Given entries >>
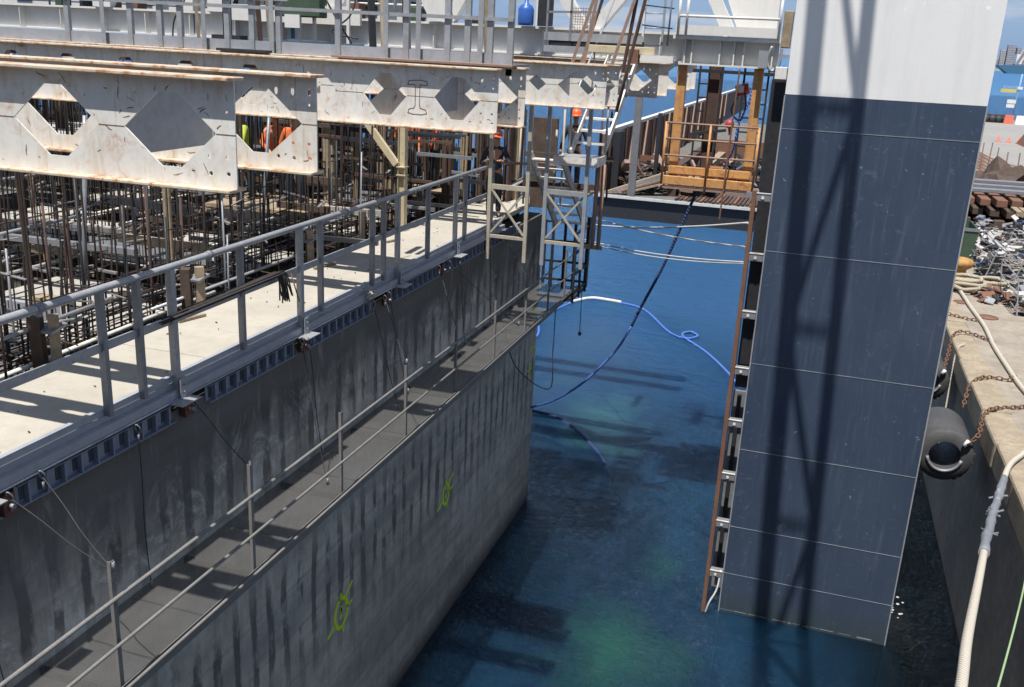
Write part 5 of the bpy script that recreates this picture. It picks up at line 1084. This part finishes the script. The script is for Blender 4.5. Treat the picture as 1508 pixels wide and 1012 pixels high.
# jersey barriers, sign pole, dark skip
for k in range(9):
    x = 21.7+1.25*k; y = 138-k*.4
    tag(MB().add([(x, y, 4.5), (x+1.15, y, 4.5), (x+1.15, y+.6, 4.5), (x, y+.6, 4.5), (x+.1, y+.18, 5.6), (x+1.05, y+.18, 5.6), (x+1.05, y+.42, 5.6), (x+.1, y+.42, 5.6)], [(0, 1, 5, 4), (1, 2, 6, 5), (2, 3, 7, 6), (3, 0, 4, 7), (4, 5, 6, 7)]).build('traffic_barrier', 'jwhite' if k % 2 else 'jred'), 'red plastic traffic barrier in the row at the far quay edge' if k % 2 == 0 else 'white plastic traffic barrier in the row at the far quay edge', 'barrier', 'red barriers at the far quay edge' if k % 2 == 0 else 'white barriers at the far quay edge')
for k in range(7): tag(MB().lathe([(0, 0), (.45, 0), (.5, .12), (.5, .3), (.2, .35), (.2, .0)], 14, (17.5+.75*k, 139, 4.9), 'Y').build('round_bumper', 'black'), 'black tyre in the dark row at the far quay edge', 'tyre', 'row of tyres at the far quay edge')
tag(MB().box(17, 22, 139.6, 140.2, 4.5, 5.5).build('dark_kerb_block', 'woodd'), 'dark brown timber kerb behind the tyres', 'kerb block')
t = thing('sign_pole', 'thin blue pole with a yellow sign and white signs at the far quay edge', 'sign', (24.05, 150, 4.2))
MB().tube([(24.0, 147, 4.5), (24.25, 147, 10.6)], .11, 8).build('pole', 'paleblue', t)
MB().box(22.0, 23.9, 146.9, 146.95, 8.15, 8.6).build('yellow_sign', surf('sign_yellow', (.6, .48, .12), (.55, .44, .1)), t); MB().box(22.2, 24.3, 146.9, 146.95, 8.7, 9.0).build('blue_sign', 'paleblue', t)
MB().box(23.95, 24.6, 146.8, 146.85, 8.6, 8.95).build('white_sign', 'jwhite', t); MB().box(23.0, 24.1, 146.8, 146.85, 6.75, 7.25).build('white_sign', 'jwhite', t); MB().box(23.0, 24.0, 146.8, 146.85, 6.2, 6.65).build('white_sign', 'jwhite', t)
for k, (x, y, lb, sx) in enumerate([(14.6, 108, 'small dark bucket on the pale road', .6), ]):
    tag(MB().lathe([(0, 0), (sx*.7, 0), (sx, 1.1), (sx*.9, 1.1), (sx*.6, .1), (0, .1)], 14, (x, y, 4.5)).build('drum', 'blacksteel'), lb, 'drum')
t = thing('brick_pallet', 'stack of orange bags and boards on the road at the right edge', 'stack', (19, 100, 4.5)); MB().add([(17.6, 99, 4.5), (22, 99, 4.5), (22, 103, 4.5), (17.6, 103, 4.5), (18.6, 100, 6.6), (21.6, 100, 7.2), (21.6, 102, 7.2), (18.6, 102, 6.6)], [(0, 1, 5, 4), (1, 2, 6, 5), (2, 3, 7, 6), (3, 0, 4, 7), (4, 5, 6, 7)]).build('heap', 'rustch', t); MB().box(18.4, 20.4, 98.6, 99, 6.4, 6.8).build('cover', 'paper', t)
for k in range(5): tag(MB().lathe([(0, 0), (.28, 0), (.28, .04), (.18, .05), (.03, .62), (0, .62)], 12, (16.2+k*.8, 104-k*.5, 4.505)).build('traffic_cone', 'jred'), 'small orange cone in the row on the road', 'cone', 'cones on the road')
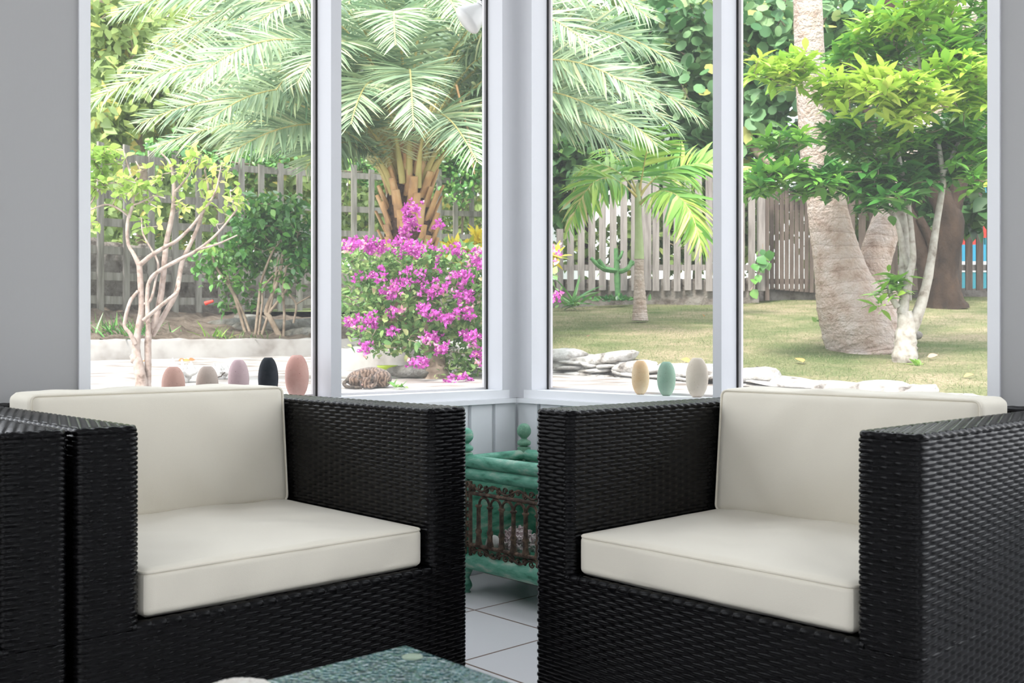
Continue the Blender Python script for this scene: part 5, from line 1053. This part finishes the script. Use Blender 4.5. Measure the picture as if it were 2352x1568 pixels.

What you will do >> Restate each line of the records exactly; pictures do not belong in the copy.

Expected output >>
Write part 5 of the bpy script that recreates this picture. It picks up at line 1084. This part finishes the script. The script is for Blender 4.5. Treat the picture as 1508 pixels wide and 1012 pixels high.
# jersey barriers, sign pole, dark skip
for k in range(9):
    x = 21.7+1.25*k; y = 138-k*.4
    tag(MB().add([(x, y, 4.5), (x+1.15, y, 4.5), (x+1.15, y+.6, 4.5), (x, y+.6, 4.5), (x+.1, y+.18, 5.6), (x+1.05, y+.18, 5.6), (x+1.05, y+.42, 5.6), (x+.1, y+.42, 5.6)], [(0, 1, 5, 4), (1, 2, 6, 5), (2, 3, 7, 6), (3, 0, 4, 7), (4, 5, 6, 7)]).build('traffic_barrier', 'jwhite' if k % 2 else 'jred'), 'red plastic traffic barrier in the row at the far quay edge' if k % 2 == 0 else 'white plastic traffic barrier in the row at the far quay edge', 'barrier', 'red barriers at the far quay edge' if k % 2 == 0 else 'white barriers at the far quay edge')
for k in range(7): tag(MB().lathe([(0, 0), (.45, 0), (.5, .12), (.5, .3), (.2, .35), (.2, .0)], 14, (17.5+.75*k, 139, 4.9), 'Y').build('round_bumper', 'black'), 'black tyre in the dark row at the far quay edge', 'tyre', 'row of tyres at the far quay edge')
tag(MB().box(17, 22, 139.6, 140.2, 4.5, 5.5).build('dark_kerb_block', 'woodd'), 'dark brown timber kerb behind the tyres', 'kerb block')
t = thing('sign_pole', 'thin blue pole with a yellow sign and white signs at the far quay edge', 'sign', (24.05, 150, 4.2))
MB().tube([(24.0, 147, 4.5), (24.25, 147, 10.6)], .11, 8).build('pole', 'paleblue', t)
MB().box(22.0, 23.9, 146.9, 146.95, 8.15, 8.6).build('yellow_sign', surf('sign_yellow', (.6, .48, .12), (.55, .44, .1)), t); MB().box(22.2, 24.3, 146.9, 146.95, 8.7, 9.0).build('blue_sign', 'paleblue', t)
MB().box(23.95, 24.6, 146.8, 146.85, 8.6, 8.95).build('white_sign', 'jwhite', t); MB().box(23.0, 24.1, 146.8, 146.85, 6.75, 7.25).build('white_sign', 'jwhite', t); MB().box(23.0, 24.0, 146.8, 146.85, 6.2, 6.65).build('white_sign', 'jwhite', t)
for k, (x, y, lb, sx) in enumerate([(14.6, 108, 'small dark bucket on the pale road', .6), ]):
    tag(MB().lathe([(0, 0), (sx*.7, 0), (sx, 1.1), (sx*.9, 1.1), (sx*.6, .1), (0, .1)], 14, (x, y, 4.5)).build('drum', 'blacksteel'), lb, 'drum')
t = thing('brick_pallet', 'stack of orange bags and boards on the road at the right edge', 'stack', (19, 100, 4.5)); MB().add([(17.6, 99, 4.5), (22, 99, 4.5), (22, 103, 4.5), (17.6, 103, 4.5), (18.6, 100, 6.6), (21.6, 100, 7.2), (21.6, 102, 7.2), (18.6, 102, 6.6)], [(0, 1, 5, 4), (1, 2, 6, 5), (2, 3, 7, 6), (3, 0, 4, 7), (4, 5, 6, 7)]).build('heap', 'rustch', t); MB().box(18.4, 20.4, 98.6, 99, 6.4, 6.8).build('cover', 'paper', t)
for k in range(5): tag(MB().lathe([(0, 0), (.28, 0), (.28, .04), (.18, .05), (.03, .62), (0, .62)], 12, (16.2+k*.8, 104-k*.5, 4.505)).build('traffic_cone', 'jred'), 'small orange cone in the row on the road', 'cone', 'cones on the road')
Continue the Blender Python script for this scene: part 5, from line 1053. This part finishes the script. Use Blender 4.5. Measure the picture as if it were 2352x1568 pixels.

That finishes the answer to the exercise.